An international team of physicists has discovered a new fundamental difference between Matter and Antimatter. The team, working on the detector known as BaBar at the Stanford Linear Accelerator Center (SLAC) in California, has observed the intriguing effect known as direct Charge Parity (CP) violation in the disintegrations of heavy, short-lived subatomic particles called B Mesons.
The finding could give light on the formation of universer or Big Bang. According to Paul Harrison, from Queen Mary University of London, and Chair of the BaBar-UK Steering Committee,
“This result determines directly for the first time the magnitude of the fundamental matter/anti-matter difference (or asymmetry) in Nature,”
BaBar is a 1,200-tonne detector, built and operated by a team of more than 600 physicists and engineers from nine countries, including the USA,UK, China, Russia,France, Italy, Norway, Canada and Germany. The detector records subtle distinctions between decays of B mesons and those of their antimatter counterparts, called anti-B mesons. Both are more than five times as heavy as the more familiar proton and survive just over a trillionth of a second. 
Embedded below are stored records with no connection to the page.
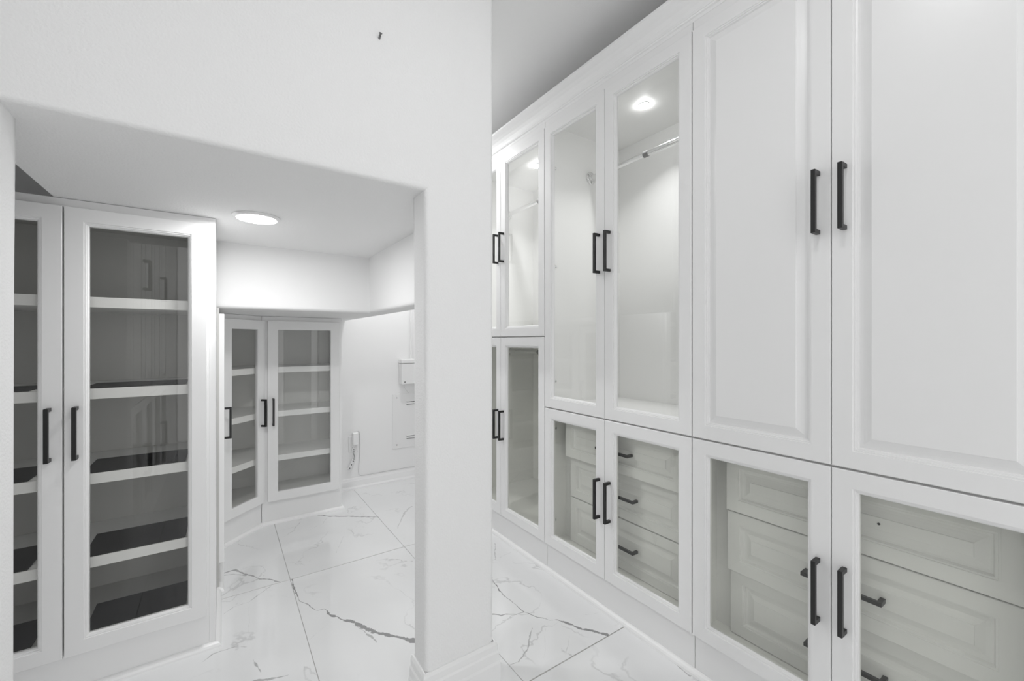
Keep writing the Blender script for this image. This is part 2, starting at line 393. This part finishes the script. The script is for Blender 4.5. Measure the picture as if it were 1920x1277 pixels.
# ------------------------------------------------------------------ the tall cabinets along the right
CX = 1.37; UW = 0.8155
def tall(label, yl, split, solid, drawers, left=False):
    t = thing('tall_cabinet', label, 'cabinet', (-0.392 if left else CX, yl, 0), R(90 if left else -90), 'tall cabinets behind the picture edge' if left else 'tall cabinets along the right')
    w = UW - 0.001; dp = 0.53; s = 0.018
    boxes('carcass', M_IN, t, [(0.001, s, 0.0005, dp, 0.0, 2.285), (w - s, w, 0.0005, dp, 0.0, 2.285), (s, w - s, dp - 0.01, dp, 0.142, 2.285),
                               (s, w - s, 0.0005, dp - 0.01, 0.142, 0.158), (s, w - s, 0.0005, dp - 0.01, 2.268, 2.285)])
    boxes('shelf', M_IN, t, [(s, w - s, 0.0005, dp - 0.01, split - 0.012, split + 0.012)])
    boxes('plinth', M_CAB, t, [(0.001, w, -0.0005, 0.0, 0.0, 0.142)])
    boxes('frieze', M_CAB, t, [(0.001, w, -0.012, 0.0, 2.2545, 2.285)])
    c = UW / 2; e = 0.0022
    hz_lo = (0.40 + 0.575) / 2 if drawers else 0.678
    hz_up = 1.548 if split < 1 else 1.713
    lo = (0.145, split - 0.0032); up = (split + 0.0032, 2.252)
    for side, (a, b, hx) in (('l', (e, c - 0.0012, c - 0.030)), ('r', (c + 0.0012, UW - e, c + 0.030))):
        glass_door(t, a, b, *lo, hx, hz_lo, hinge=side, hinges=(0.255, split - 0.11))
        if solid: panel_door(t, a, b, *up, hx, hz_up)
        else: glass_door(t, a, b, *up, hx, hz_up, pane=M_GLASS, hinge=side, hinges=(split + 0.13, 1.55 if split < 1 else 1.72, 2.05))
    if drawers:
        boxes('drawer_bank', M_CAB, t, [(s, w - s, 0.108, 0.118, 0.158, split - 0.012)])
        hw = 0.328
        for (z0, z1, y, grip) in drawers: drawer(t, c - hw, c + hw, z0, z1, y, grip)
    def rod(z):
        bm = bmesh.new(); cyl(bm, (s, 0.29, z), (w - s, 0.29, z), 0.0135, 24)
        r = obj('closet_rod', bm, M_CHROME, t, smooth=True)
        m = r.modifiers.new('es', 'EDGE_SPLIT')
        bm = bmesh.new(); cyl(bm, (c - 0.035, 0.29, z), (c - 0.008, 0.29, z), 0.0148, 20); obj('rod_joint', bm, M_STEEL, r)
        for x, dr in ((s, 1), (w - s, -1)):
            bm = bmesh.new(); lathe(bm, [(0.034, 0), (0.034, 0.003 * dr), (0.028, 0.005 * dr), (0.020, 0.005 * dr), (0.018, 0.016 * dr), (0.0145, 0.016 * dr)], 24, (x, 0.29, z), 'X')
            obj('rod_flange', bm, M_CHROME, r)
            for k in range(3):
                bm = bmesh.new()
                a = math.pi / 2 + k * 2 * math.pi / 3 + math.pi
                p = Vector((x, 0.29 + 0.0265 * math.cos(a), z + 0.0265 * math.sin(a)))
                cyl(bm, p + Vector((0.003 * dr, 0, 0)), p + Vector((0.0065 * dr, 0, 0)), 0.0035, 8)
                obj('screw', bm, M_STEEL, r)
    if not solid:
        rod(2.058)
        bm = bmesh.new(); lathe(bm, [(0.0255, 0.0), (0.0255, -0.0025), (0.0235, -0.0035), (0.0225, -0.0035)], 28, (c, 0.245, 2.268)); pk = obj('puck_light', bm, M_PLASTIC, t)
        bm = bmesh.new(); lathe(bm, [(0.0222, -0.0005), (0.0222, -0.0075), (0.0175, -0.0145), (0.008, -0.018)], 24, (c, 0.245, 2.268)); obj('lens', bm, M_PUCK, pk)
        d = bpy.data.lights.new('puck_lamp', 'AREA'); d.shape = 'DISK'; d.size = 0.04; d.energy = 1.5; d.spread = R(112)
        lo_ = bpy.data.objects.new('puck_lamp', d); COL.objects.link(lo_); lo_.parent = t; lo_.location = (c, 0.245, 2.268 - 0.021)
    if not drawers: rod(1.098)
    return t
tall('tall white cabinet with solid raised-panel upper doors above glass lower doors', 0.8515, 0.833, True,
     [(0.592, 0.780, 0.078, False), (0.385, 0.5865, 0.085, True), (0.160, 0.380, 0.106, True)])
tall('tall white cabinet with tall glass upper doors over low glass doors showing three drawers', 0.8515 + UW, 0.833, False,
     [(0.592, 0.780, 0.072, True), (0.385, 0.5865, 0.106, True), (0.160, 0.380, 0.106, True)])
tall('tall white cabinet cut off by the wall corner, glass doors above and below, no drawers', 0.8515 + 2 * UW, 1.192, False, None)
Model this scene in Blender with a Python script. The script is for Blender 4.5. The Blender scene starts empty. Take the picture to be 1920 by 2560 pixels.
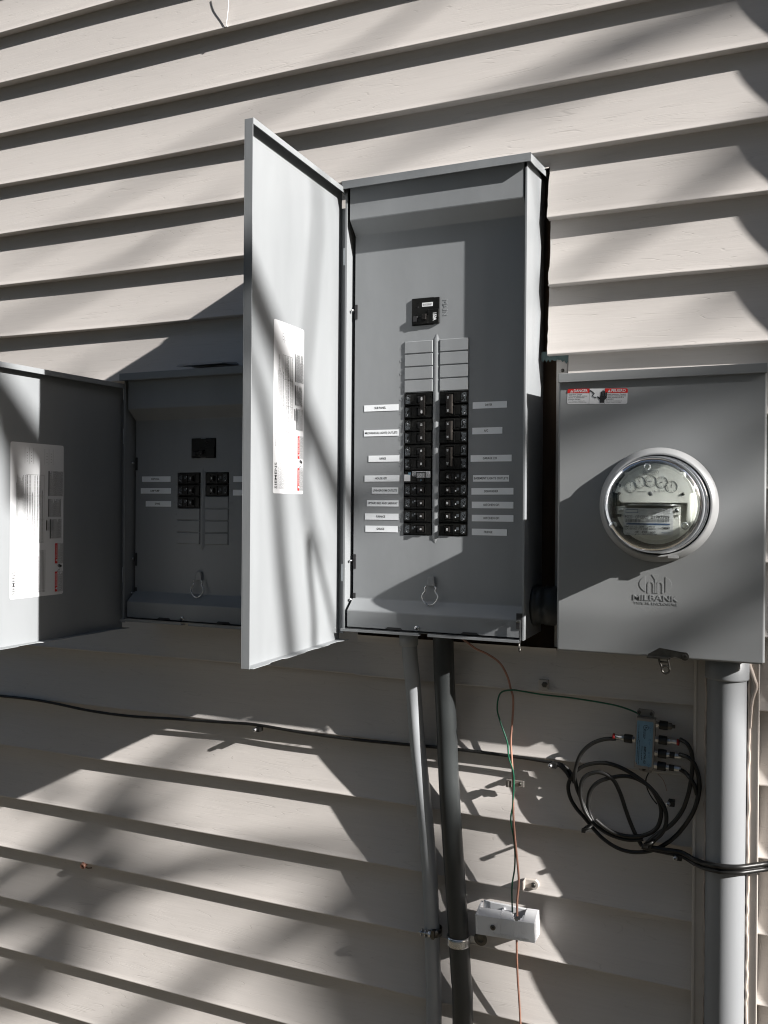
import bpy, math, random
from mathutils import Vector, Matrix
random.seed(7)
sc = bpy.context.scene
# ------------------------------------------------------------------ camera
CR, CU, CF = Vector((.9193,.3934,.0073)), Vector((-.0087,.0018,1.)), Vector((-.3934,.9194,-.0051))
CP = Vector((0,-1.6425,0)); FPX = 2200.
cd = bpy.data.cameras.new('camera'); cam = bpy.data.objects.new('camera', cd); sc.collection.objects.link(cam)
cd.sensor_fit = 'VERTICAL'; cd.sensor_height = 36; cd.sensor_width = 27; cd.lens = 36*FPX/2560
cd.clip_start = .02; cd.clip_end = 500
m3 = Matrix((CR, CR.cross(CF), -CF)).transposed()
cam.matrix_world = Matrix.Translation(CP) @ m3.to_4x4()
sc.camera = cam
# ------------------------------------------------------------------ light
SUN = Vector((4.4,-1.,2.2))          # towards the sun, per metre off the wall
w = bpy.data.worlds.new('World'); sc.world = w; w.use_nodes = True
nt = w.node_tree; bg = nt.nodes['Background']
sky = nt.nodes.new('ShaderNodeTexSky'); sky.sky_type = 'NISHITA'; sky.sun_disc = False
sky.sun_elevation = math.radians(26); sky.sun_rotation = math.radians(102.8)
sky.air_density = 1.0; sky.dust_density = 1.5; sky.ozone_density = 1.0
nt.links.new(sky.outputs[0], bg.inputs[0]); bg.inputs[1].default_value = .05
sl = bpy.data.lights.new('sun', 'SUN'); sun = bpy.data.objects.new('sun', sl); sc.collection.objects.link(sun)
sl.energy = 5.; sl.angle = math.radians(.53); sl.color = (1.,.965,.925)
sun.rotation_euler = SUN.to_track_quat('Z','Y').to_euler(); sun.location = (4,-1,3)
sc.view_settings.view_transform = 'Standard'; sc.view_settings.look = 'None'
sc.view_settings.exposure = 1.22; sc.view_settings.gamma = 1.0
sc.cycles.pixel_filter_type = 'BLACKMAN_HARRIS'; sc.cycles.filter_width = 1.1
sc.cycles.max_bounces = 10; sc.cycles.transparent_max_bounces = 16
COL = sc.collection

# ------------------------------------------------------------------ materials
def mat(name, col, rough=.5, metal=0., bump=None, var=None, spec=.5, coat=0.):
    """bump = (scale vec, strength, distance); var = (scale vec, amount) colour mottling"""
    m = bpy.data.materials.new(name); m.use_nodes = True; n = m.node_tree; b = n.nodes['Principled BSDF']
    b.inputs['Base Color'].default_value = (*col, 1); b.inputs['Roughness'].default_value = rough
    b.inputs['Metallic'].default_value = metal; b.inputs['Specular IOR Level'].default_value = spec
    b.inputs['Coat Weight'].default_value = coat
    tc = n.nodes.new('ShaderNodeTexCoord')
    def noise(sc_, detail=4, rg=.55):
        mp = n.nodes.new('ShaderNodeMapping'); mp.inputs['Scale'].default_value = sc_
        n.links.new(tc.outputs['Object'], mp.inputs[0])
        t = n.nodes.new('ShaderNodeTexNoise'); t.inputs['Scale'].default_value = 1; t.inputs['Detail'].default_value = detail
        t.inputs['Roughness'].default_value = rg
        n.links.new(mp.outputs[0], t.inputs[0]); return t
    if var:
        t = noise(var[0]); r = n.nodes.new('ShaderNodeMapRange')
        r.inputs[1].default_value = .3; r.inputs[2].default_value = .7
        r.inputs[3].default_value = 1-var[1]; r.inputs[4].default_value = 1+var[1]
        n.links.new(t.outputs[0], r.inputs[0])
        x = n.nodes.new('ShaderNodeVectorMath'); x.operation = 'SCALE'; x.inputs[0].default_value = col
        n.links.new(r.outputs[0], x.inputs['Scale']); n.links.new(x.outputs[0], b.inputs['Base Color'])
        r2 = n.nodes.new('ShaderNodeMapRange'); r2.inputs[1].default_value=.3; r2.inputs[2].default_value=.7
        r2.inputs[3].default_value = rough-.06; r2.inputs[4].default_value = rough+.08
        n.links.new(t.outputs[0], r2.inputs[0]); n.links.new(r2.outputs[0], b.inputs['Roughness'])
    if bump:
        t = noise(bump[0], 5); bp = n.nodes.new('ShaderNodeBump')
        bp.inputs['Strength'].default_value = bump[1]; bp.inputs['Distance'].default_value = bump[2]
        n.links.new(t.outputs[0], bp.inputs['Height']); n.links.new(bp.outputs[0], b.inputs['Normal'])
    return m

def siding_mat():
    m = mat('vinyl_siding', (.60,.565,.53), .55, spec=.3); n = m.node_tree; b = n.nodes['Principled BSDF']
    L = n.links.new
    tc = n.nodes.new('ShaderNodeTexCoord')
    def mapped(s):
        mp = n.nodes.new('ShaderNodeMapping'); mp.inputs['Scale'].default_value = s; L(tc.outputs['Object'], mp.inputs[0]); return mp
    def noise(mp, det, dist=0.):
        t = n.nodes.new('ShaderNodeTexNoise'); t.inputs['Scale'].default_value = 1; t.inputs['Detail'].default_value = det
        t.inputs['Distortion'].default_value = dist; L(mp.outputs[0], t.inputs[0]); return t
    def rng(src, a, b_, c, d):
        r = n.nodes.new('ShaderNodeMapRange'); r.inputs[1].default_value=a; r.inputs[2].default_value=b_
        r.inputs[3].default_value=c; r.inputs[4].default_value=d; L(src, r.inputs[0]); return r.outputs[0]
    def math_(op, a, b_):
        x = n.nodes.new('ShaderNodeMath'); x.operation = op
        for i, q in enumerate((a,b_)):
            if isinstance(q,(int,float)): x.inputs[i].default_value = q
            else: L(q, x.inputs[i])
        return x.outputs[0]
    # long wandering embossed grain lines: iso-lines of a stretched noise
    g = noise(mapped((1.7,20,24)), 2.2, .25)
    k = math_('MULTIPLY', g.outputs[0], 22.)
    fr = math_('FRACT', k, 0)
    line = rng(math_('ABSOLUTE', math_('SUBTRACT', fr, .5), 0), 0, .05, 1., 0.)
    brk = noise(mapped((9,20,70)), 4)
    line = math_('MULTIPLY', line, rng(brk.outputs[0], .47, .53, 0., 1.))
    fine = noise(mapped((14,60,330)), 3)
    big = noise(mapped((2.2,6,5)), 3)
    h = math_('ADD', math_('MULTIPLY', line, -.55), math_('MULTIPLY', fine.outputs[0], .35))
    bp = n.nodes.new('ShaderNodeBump'); bp.inputs['Strength'].default_value = .5; bp.inputs['Distance'].default_value = .0006
    L(h, bp.inputs['Height'])
    bp2 = n.nodes.new('ShaderNodeBump'); bp2.inputs['Strength'].default_value = .35; bp2.inputs['Distance'].default_value = .004
    L(big.outputs[0], bp2.inputs['Height']); L(bp.outputs[0], bp2.inputs['Normal']); L(bp2.outputs[0], b.inputs['Normal'])
    col = n.nodes.new('ShaderNodeMix'); col.data_type = 'RGBA'
    L(math_('MULTIPLY', line, .20), col.inputs[0])
    var = n.nodes.new('ShaderNodeVectorMath'); var.operation = 'SCALE'; var.inputs[0].default_value = (.594,.561,.534)
    dirt = noise(mapped((1.4,3,9)), 5)
    L(math_('MULTIPLY', rng(dirt.outputs[0], .3,.7,.95,1.04), rng(fine.outputs[0], .3,.7,.975,1.02)), var.inputs['Scale'])
    L(var.outputs[0], col.inputs[6]); col.inputs[7].default_value = (.26,.24,.22,1)
    L(col.outputs[2], b.inputs['Base Color'])
    return m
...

Each elementary particle has a special partner called its anti-particle that has the same mass but the opposite electric charge. It has the same mass but an opposite charge. The electron’s counterpart is called a positron. In the first seconds after the Big Bang, there was no matter as scientists says but Just energy. When the universe expanded and cooled subsequently particles of regular matter and antimatter were formed in almost equal amounts. When the matter and antimatter came into contact they annihilated, and only the residual amount of matter was left to form the universe what we are seeing today. Acoording to scientist Antimatter has tremendous energy potential and half a kilo of it is enough to power the United States for two days.